Find the word "picture" in the material below and gather every line that contains it.

== Data provided ==

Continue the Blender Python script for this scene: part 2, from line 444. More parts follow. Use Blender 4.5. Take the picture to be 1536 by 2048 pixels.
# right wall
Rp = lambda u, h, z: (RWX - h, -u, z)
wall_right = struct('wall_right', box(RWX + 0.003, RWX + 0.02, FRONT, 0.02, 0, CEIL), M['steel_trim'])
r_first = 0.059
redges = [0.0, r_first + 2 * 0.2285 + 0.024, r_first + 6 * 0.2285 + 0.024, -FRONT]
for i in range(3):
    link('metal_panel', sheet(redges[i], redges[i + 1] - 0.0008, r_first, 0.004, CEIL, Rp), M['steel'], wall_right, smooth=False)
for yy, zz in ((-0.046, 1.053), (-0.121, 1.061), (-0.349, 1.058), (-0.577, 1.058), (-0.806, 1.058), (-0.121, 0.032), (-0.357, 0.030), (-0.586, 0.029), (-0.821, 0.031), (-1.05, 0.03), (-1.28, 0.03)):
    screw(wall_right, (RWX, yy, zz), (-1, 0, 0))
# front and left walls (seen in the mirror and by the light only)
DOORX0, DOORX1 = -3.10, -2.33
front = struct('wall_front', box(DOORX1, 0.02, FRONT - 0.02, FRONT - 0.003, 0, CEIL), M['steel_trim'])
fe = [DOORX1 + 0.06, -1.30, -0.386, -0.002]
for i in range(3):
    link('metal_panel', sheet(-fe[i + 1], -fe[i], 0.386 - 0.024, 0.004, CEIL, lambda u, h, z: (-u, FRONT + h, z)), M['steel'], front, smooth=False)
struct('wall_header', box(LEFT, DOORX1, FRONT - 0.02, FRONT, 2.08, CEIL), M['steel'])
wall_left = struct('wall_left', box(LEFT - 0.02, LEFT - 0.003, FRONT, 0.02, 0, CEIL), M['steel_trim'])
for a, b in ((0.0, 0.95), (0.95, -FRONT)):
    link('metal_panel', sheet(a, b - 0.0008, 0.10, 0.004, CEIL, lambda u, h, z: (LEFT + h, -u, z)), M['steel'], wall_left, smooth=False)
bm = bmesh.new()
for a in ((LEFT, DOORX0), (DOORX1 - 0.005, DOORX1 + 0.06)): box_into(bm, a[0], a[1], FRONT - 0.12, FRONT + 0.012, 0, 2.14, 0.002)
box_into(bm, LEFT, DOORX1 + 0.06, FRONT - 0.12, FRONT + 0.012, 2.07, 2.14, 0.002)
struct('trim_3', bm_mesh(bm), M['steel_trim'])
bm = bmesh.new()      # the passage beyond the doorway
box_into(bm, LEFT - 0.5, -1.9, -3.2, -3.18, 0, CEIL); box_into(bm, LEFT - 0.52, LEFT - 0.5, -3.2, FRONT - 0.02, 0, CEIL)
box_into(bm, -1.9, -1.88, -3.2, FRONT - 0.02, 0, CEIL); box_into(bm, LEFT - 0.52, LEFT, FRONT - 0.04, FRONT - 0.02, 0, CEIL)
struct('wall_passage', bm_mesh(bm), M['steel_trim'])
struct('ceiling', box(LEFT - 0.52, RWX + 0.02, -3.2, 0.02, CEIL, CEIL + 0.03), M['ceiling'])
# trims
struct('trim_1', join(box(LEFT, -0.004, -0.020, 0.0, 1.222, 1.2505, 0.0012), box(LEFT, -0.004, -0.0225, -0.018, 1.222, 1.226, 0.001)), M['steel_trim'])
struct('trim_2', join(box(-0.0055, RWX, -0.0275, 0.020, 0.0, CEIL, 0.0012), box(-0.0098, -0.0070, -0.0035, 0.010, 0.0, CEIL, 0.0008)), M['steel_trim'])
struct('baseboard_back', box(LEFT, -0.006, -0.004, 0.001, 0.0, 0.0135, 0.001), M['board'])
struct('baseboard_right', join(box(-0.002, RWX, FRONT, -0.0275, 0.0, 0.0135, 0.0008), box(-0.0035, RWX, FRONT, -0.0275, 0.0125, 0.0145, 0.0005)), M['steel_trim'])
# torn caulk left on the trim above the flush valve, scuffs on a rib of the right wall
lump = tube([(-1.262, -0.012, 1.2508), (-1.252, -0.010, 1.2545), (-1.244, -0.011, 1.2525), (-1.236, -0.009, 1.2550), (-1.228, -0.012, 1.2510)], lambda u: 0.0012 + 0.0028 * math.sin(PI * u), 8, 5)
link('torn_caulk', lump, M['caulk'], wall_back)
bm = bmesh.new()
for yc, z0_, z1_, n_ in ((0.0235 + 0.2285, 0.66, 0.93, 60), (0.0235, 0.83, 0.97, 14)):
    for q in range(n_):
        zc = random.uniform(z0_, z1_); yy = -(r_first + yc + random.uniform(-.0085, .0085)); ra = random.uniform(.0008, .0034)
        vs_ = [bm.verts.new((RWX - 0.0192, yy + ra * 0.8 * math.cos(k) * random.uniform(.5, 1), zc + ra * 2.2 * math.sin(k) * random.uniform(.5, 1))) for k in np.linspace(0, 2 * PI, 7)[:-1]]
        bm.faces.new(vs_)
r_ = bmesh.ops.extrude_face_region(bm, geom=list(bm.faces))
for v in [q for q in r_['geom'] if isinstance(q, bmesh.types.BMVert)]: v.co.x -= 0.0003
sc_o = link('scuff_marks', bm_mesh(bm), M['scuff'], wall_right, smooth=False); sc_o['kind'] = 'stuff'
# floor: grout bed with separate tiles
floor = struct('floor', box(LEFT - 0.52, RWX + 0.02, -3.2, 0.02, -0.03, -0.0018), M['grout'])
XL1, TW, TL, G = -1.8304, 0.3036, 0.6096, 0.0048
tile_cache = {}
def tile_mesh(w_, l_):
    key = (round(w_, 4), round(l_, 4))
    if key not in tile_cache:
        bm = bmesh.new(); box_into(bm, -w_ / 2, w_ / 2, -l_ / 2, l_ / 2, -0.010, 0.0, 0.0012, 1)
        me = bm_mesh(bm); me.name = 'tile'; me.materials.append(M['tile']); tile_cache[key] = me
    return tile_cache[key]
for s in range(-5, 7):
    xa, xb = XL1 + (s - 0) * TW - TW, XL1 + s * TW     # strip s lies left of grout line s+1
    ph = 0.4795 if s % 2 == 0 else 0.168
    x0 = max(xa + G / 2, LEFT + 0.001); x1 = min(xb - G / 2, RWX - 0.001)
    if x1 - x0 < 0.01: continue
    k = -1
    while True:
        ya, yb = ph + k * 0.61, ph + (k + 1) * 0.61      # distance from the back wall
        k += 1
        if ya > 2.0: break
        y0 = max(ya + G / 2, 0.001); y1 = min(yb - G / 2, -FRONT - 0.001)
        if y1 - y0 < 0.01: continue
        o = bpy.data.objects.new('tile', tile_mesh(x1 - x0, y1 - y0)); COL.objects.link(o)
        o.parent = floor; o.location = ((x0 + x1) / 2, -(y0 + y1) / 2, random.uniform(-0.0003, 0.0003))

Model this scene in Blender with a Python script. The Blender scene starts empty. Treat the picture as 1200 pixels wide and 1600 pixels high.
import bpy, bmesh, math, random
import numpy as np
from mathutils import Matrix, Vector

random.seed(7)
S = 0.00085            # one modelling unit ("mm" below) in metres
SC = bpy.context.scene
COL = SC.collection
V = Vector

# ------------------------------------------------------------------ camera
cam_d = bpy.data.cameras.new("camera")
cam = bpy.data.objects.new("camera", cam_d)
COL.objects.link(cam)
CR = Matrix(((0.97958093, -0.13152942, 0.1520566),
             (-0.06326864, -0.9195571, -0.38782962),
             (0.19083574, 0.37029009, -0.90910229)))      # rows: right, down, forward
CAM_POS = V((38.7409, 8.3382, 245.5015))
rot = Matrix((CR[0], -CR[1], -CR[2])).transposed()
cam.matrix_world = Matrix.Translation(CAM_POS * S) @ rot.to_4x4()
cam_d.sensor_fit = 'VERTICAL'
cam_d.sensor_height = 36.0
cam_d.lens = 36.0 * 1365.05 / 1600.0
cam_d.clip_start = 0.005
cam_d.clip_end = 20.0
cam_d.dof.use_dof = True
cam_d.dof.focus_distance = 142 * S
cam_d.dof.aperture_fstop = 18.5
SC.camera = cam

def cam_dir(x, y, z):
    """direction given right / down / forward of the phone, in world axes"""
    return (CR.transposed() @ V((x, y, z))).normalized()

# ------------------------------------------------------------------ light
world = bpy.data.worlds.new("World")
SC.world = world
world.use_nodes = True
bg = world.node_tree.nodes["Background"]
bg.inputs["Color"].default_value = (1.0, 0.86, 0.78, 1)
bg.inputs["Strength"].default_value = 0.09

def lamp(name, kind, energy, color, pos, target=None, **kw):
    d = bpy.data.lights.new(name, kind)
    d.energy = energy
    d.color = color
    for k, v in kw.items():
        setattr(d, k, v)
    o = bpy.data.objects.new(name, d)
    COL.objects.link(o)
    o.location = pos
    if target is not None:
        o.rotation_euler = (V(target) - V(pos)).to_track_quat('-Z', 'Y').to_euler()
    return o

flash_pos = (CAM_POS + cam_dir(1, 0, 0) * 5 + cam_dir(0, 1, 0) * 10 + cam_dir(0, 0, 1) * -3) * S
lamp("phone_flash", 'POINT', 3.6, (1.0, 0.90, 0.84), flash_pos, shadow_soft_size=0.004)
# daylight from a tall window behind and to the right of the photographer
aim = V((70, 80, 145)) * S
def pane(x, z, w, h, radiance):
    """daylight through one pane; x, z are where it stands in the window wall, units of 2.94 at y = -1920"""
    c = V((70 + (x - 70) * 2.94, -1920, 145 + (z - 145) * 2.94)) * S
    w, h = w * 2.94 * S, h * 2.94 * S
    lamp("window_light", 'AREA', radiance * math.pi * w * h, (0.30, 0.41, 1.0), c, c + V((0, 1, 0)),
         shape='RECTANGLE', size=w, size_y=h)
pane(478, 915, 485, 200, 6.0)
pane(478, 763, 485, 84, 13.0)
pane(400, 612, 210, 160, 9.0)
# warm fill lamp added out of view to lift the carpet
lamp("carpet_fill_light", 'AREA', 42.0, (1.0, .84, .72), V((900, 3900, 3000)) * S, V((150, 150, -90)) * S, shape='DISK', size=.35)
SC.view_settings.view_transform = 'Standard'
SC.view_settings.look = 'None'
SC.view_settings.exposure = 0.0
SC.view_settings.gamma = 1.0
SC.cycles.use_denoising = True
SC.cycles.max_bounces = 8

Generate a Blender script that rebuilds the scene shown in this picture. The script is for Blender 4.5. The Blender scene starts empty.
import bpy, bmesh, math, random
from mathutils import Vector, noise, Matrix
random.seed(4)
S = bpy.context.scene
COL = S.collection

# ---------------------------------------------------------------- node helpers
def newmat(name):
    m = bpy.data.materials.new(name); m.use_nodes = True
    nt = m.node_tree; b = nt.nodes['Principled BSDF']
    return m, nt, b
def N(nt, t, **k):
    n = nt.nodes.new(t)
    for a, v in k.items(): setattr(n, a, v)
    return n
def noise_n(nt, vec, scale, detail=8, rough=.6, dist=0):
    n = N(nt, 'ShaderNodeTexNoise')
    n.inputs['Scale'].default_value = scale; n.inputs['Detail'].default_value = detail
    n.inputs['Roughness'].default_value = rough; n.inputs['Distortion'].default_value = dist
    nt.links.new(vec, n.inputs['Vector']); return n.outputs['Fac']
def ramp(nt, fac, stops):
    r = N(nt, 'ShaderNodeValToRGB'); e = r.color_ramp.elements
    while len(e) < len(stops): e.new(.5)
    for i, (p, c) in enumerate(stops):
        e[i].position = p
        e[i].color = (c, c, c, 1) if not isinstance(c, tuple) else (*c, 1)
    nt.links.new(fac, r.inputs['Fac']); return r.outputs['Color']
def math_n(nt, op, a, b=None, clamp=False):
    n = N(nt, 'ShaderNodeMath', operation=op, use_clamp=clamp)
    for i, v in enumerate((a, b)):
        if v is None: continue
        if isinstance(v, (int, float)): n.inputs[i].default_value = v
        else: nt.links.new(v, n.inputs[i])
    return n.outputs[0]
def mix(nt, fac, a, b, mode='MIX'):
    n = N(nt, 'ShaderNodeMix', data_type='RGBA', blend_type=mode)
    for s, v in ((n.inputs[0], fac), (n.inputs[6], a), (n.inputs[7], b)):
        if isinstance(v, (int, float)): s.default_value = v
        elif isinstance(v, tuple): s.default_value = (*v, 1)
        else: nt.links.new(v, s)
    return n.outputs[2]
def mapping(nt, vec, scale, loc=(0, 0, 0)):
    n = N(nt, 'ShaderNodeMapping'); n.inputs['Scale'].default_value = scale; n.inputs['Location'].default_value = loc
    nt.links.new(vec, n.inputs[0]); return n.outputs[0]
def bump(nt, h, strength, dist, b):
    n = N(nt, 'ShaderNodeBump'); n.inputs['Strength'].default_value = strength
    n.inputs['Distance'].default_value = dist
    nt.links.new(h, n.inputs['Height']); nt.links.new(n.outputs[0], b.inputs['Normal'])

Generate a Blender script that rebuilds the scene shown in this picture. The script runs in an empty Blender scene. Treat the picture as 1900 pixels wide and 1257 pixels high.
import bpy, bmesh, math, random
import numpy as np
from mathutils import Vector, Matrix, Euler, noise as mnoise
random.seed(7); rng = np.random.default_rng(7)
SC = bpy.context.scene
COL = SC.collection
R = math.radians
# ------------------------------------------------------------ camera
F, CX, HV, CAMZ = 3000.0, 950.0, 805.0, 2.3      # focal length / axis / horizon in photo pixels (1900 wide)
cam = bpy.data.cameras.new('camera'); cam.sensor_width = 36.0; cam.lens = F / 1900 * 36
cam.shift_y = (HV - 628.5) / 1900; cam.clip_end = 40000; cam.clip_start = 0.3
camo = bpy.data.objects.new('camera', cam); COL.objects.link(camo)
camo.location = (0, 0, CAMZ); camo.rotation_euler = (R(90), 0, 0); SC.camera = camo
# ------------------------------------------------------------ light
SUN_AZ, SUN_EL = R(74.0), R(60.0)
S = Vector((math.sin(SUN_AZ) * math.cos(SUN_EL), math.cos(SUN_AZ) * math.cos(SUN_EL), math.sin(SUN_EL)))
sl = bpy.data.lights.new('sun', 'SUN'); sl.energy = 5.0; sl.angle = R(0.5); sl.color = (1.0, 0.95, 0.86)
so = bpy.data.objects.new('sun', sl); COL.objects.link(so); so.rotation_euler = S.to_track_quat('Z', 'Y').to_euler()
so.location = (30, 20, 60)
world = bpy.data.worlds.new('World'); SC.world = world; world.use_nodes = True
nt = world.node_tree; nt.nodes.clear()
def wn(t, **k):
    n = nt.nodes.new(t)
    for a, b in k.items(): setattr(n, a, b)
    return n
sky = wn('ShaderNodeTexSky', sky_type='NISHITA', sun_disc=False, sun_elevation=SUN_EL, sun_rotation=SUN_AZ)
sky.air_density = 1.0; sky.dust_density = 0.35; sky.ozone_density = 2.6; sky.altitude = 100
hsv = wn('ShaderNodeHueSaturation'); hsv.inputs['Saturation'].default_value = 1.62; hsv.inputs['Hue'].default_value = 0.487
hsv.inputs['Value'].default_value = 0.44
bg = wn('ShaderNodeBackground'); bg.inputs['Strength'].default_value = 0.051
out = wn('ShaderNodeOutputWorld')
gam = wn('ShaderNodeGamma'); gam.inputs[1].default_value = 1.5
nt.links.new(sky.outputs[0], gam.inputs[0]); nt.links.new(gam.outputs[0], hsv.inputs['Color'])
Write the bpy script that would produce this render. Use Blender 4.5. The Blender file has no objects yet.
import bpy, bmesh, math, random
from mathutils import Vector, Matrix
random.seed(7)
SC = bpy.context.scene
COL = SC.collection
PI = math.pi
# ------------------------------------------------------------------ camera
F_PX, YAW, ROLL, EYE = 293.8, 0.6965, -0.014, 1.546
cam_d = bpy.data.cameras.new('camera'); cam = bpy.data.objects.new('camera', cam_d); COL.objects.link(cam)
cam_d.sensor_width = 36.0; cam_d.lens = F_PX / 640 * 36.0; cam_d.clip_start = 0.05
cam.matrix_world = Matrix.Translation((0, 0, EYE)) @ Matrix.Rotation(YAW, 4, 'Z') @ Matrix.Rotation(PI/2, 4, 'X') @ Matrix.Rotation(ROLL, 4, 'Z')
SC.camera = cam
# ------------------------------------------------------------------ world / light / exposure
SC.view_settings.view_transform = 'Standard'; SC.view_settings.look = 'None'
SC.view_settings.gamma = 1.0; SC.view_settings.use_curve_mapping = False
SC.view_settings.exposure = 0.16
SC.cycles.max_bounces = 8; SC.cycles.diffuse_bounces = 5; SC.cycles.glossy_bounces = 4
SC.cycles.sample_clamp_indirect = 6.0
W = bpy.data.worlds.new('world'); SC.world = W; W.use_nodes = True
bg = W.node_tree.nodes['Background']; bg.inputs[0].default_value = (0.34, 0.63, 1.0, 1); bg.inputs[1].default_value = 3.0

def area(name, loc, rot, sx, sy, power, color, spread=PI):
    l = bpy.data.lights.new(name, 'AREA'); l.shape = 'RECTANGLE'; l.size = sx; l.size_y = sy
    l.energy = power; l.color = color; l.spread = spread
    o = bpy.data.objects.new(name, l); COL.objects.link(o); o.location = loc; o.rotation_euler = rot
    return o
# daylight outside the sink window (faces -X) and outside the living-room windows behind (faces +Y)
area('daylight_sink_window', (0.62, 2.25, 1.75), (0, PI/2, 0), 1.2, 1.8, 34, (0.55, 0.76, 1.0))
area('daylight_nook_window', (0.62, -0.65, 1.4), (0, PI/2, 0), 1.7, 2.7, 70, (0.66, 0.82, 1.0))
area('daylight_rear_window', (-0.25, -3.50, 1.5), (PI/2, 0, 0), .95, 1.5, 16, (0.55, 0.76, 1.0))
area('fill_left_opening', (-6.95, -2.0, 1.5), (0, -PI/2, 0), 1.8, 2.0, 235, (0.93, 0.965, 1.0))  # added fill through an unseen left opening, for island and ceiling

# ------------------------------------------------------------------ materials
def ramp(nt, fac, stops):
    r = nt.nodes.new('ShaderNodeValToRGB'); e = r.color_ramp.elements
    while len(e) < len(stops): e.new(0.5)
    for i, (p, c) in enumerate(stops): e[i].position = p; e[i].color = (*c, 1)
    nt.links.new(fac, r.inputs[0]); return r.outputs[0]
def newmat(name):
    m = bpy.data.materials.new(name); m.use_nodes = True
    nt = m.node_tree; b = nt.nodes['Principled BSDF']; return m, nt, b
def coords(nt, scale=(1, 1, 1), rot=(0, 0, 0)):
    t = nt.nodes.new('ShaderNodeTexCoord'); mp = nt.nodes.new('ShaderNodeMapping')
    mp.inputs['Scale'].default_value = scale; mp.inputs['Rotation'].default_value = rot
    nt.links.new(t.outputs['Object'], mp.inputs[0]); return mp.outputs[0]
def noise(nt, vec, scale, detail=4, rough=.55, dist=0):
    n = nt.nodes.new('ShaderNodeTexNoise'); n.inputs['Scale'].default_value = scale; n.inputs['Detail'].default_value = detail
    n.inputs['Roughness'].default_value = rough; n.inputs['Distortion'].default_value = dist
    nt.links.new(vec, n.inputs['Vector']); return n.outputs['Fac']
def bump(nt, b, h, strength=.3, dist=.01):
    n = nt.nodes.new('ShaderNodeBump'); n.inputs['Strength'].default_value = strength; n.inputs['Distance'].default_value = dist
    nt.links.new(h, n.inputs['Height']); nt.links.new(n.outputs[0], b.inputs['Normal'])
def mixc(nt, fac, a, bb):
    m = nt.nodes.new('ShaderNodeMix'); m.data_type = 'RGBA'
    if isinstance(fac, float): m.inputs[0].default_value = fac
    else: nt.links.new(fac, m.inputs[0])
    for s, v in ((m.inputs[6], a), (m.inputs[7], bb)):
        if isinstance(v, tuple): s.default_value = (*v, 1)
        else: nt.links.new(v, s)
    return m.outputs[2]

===

» Full response:
Continue the Blender Python script for this scene: part 2, from line 444. More parts follow. Use Blender 4.5. Take the picture to be 1536 by 2048 pixels.
Model this scene in Blender with a Python script. The Blender scene starts empty. Treat the picture as 1200 pixels wide and 1600 pixels high.
Generate a Blender script that rebuilds the scene shown in this picture. The script is for Blender 4.5. The Blender scene starts empty.
Generate a Blender script that rebuilds the scene shown in this picture. The script runs in an empty Blender scene. Treat the picture as 1900 pixels wide and 1257 pixels high.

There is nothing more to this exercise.